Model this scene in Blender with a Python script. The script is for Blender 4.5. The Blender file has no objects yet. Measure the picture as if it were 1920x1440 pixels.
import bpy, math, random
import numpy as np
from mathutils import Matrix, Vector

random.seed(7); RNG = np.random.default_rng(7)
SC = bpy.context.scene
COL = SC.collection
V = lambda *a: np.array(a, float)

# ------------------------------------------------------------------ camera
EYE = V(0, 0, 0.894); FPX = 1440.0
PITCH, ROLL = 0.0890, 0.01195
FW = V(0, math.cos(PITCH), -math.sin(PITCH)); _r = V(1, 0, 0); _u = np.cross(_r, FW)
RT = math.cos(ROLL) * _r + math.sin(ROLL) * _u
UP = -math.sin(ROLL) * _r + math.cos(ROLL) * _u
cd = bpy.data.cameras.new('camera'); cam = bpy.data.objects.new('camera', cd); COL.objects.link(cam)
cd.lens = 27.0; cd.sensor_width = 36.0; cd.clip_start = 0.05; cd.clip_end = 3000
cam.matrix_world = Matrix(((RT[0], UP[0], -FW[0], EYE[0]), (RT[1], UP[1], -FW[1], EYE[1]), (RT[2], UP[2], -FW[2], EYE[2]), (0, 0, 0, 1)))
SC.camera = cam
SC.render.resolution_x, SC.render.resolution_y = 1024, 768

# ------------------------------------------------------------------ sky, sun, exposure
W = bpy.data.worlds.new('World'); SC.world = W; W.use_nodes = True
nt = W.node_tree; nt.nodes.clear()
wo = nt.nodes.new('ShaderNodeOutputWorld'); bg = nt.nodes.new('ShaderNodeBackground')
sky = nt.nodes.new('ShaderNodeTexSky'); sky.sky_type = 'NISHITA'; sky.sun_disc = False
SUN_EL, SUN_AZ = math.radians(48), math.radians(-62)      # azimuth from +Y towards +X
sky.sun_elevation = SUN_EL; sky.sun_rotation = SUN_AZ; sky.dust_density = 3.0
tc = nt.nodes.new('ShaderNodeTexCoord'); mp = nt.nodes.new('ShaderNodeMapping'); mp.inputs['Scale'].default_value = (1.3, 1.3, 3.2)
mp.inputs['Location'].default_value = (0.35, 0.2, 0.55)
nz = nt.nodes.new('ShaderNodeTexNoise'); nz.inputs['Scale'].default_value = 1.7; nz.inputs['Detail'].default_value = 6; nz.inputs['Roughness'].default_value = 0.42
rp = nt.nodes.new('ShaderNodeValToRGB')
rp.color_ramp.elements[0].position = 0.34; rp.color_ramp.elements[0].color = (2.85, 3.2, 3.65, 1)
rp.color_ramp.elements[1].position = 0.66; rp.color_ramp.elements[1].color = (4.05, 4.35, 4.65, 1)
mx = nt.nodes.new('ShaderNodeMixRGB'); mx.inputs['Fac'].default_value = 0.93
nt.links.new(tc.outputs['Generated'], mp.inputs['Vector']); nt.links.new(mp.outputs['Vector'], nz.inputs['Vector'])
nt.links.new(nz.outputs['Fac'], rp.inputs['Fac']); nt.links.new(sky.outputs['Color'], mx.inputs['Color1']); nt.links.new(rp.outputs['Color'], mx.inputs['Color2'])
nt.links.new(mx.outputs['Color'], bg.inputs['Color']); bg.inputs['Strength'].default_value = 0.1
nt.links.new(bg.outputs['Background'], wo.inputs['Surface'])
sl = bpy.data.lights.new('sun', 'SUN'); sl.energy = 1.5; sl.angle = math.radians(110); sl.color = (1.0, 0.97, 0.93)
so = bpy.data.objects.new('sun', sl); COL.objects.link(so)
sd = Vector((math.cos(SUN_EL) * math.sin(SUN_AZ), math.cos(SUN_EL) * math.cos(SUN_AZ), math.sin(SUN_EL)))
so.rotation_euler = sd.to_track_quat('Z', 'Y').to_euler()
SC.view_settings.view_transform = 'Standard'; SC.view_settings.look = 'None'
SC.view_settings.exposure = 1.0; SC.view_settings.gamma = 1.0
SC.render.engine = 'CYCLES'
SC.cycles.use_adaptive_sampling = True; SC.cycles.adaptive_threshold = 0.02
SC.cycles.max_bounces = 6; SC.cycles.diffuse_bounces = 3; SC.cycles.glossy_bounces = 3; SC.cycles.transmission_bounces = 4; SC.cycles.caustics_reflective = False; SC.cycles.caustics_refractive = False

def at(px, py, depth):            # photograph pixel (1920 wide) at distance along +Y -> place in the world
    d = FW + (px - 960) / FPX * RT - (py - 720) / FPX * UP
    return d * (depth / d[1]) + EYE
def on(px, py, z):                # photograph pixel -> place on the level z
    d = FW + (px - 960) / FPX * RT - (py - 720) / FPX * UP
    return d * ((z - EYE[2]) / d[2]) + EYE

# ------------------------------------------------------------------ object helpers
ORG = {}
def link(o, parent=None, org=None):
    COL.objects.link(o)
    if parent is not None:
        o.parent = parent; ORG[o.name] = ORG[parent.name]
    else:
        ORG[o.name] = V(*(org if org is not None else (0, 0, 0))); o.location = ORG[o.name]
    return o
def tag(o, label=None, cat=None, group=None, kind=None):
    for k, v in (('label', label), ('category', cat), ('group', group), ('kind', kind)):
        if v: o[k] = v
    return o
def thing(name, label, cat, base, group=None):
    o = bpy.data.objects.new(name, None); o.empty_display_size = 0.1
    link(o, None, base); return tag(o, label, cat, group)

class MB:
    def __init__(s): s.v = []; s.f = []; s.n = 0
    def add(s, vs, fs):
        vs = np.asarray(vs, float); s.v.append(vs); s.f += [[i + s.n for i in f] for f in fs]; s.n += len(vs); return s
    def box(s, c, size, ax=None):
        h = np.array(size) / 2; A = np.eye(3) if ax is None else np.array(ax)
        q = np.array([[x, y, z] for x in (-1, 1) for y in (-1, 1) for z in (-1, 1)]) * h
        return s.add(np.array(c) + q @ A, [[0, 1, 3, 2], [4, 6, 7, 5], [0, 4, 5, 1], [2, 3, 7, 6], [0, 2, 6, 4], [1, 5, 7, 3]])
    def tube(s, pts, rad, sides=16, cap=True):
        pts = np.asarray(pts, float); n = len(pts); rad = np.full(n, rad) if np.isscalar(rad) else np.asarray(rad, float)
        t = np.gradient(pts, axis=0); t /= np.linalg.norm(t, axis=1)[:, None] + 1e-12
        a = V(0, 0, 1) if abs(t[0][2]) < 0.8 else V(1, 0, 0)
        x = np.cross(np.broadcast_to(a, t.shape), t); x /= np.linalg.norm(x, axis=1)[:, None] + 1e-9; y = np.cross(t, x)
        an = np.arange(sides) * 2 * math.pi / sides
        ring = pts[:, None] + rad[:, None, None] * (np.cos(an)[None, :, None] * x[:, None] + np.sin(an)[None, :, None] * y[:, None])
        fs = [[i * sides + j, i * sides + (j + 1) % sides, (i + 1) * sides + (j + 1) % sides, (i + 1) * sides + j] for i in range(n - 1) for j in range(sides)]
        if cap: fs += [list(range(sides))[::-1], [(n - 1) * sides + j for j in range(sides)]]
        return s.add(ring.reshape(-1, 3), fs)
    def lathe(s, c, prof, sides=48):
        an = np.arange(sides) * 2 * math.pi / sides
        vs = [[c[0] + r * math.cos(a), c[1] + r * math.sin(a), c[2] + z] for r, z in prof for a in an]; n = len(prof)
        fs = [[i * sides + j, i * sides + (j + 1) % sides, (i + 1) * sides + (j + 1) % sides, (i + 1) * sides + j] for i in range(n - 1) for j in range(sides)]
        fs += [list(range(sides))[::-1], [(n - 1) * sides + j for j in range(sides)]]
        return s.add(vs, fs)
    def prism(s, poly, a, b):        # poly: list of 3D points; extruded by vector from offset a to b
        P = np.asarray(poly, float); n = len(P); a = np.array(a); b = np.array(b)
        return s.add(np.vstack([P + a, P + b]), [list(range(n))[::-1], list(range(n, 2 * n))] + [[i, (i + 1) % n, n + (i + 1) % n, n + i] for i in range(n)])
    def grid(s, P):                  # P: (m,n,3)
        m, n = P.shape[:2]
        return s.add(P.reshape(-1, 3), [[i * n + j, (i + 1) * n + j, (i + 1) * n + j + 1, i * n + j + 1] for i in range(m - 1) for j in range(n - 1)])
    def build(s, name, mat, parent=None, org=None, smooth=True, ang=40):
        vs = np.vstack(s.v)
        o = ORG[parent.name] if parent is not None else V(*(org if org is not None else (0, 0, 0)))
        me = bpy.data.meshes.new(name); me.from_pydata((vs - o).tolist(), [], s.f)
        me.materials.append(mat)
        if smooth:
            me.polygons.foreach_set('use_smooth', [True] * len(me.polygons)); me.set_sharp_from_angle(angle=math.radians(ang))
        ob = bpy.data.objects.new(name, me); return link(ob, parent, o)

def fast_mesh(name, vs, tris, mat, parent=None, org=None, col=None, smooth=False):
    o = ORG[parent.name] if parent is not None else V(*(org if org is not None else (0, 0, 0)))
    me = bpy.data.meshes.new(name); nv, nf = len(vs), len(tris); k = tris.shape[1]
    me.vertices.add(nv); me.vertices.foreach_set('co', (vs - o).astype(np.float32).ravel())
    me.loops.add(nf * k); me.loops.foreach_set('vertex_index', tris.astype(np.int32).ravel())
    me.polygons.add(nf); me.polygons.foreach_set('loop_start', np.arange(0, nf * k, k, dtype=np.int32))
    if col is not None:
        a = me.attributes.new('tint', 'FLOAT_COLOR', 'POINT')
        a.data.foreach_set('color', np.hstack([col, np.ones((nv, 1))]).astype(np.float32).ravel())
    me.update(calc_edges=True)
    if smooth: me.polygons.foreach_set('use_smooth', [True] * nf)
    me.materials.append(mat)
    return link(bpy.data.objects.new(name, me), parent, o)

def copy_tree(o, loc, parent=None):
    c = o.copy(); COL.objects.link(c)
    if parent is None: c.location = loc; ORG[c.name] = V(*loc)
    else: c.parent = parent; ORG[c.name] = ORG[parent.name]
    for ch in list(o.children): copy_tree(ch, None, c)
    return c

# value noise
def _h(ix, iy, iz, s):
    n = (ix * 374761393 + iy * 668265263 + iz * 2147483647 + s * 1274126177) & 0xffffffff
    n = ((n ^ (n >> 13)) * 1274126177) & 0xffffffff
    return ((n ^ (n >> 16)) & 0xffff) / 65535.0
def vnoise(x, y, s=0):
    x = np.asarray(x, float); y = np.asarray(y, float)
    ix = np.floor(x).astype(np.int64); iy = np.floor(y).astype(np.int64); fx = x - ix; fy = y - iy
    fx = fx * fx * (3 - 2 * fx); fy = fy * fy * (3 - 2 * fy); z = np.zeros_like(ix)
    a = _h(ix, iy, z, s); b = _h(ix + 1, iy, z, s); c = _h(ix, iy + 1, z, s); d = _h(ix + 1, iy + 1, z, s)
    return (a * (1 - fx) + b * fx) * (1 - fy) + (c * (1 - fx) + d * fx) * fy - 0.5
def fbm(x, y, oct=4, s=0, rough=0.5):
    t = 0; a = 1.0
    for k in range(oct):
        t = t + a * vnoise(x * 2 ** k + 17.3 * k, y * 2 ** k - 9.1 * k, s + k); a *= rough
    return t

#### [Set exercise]
Print, unaltered, every line from the beginning of the material down to the line with "V = lambda *a: np.array(a, float)".

#### [Solution to the exercise]
Model this scene in Blender with a Python script. The script is for Blender 4.5. The Blender file has no objects yet. Measure the picture as if it were 1920x1440 pixels.
import bpy, math, random
import numpy as np
from mathutils import Matrix, Vector

random.seed(7); RNG = np.random.default_rng(7)
SC = bpy.context.scene
COL = SC.collection
V = lambda *a: np.array(a, float)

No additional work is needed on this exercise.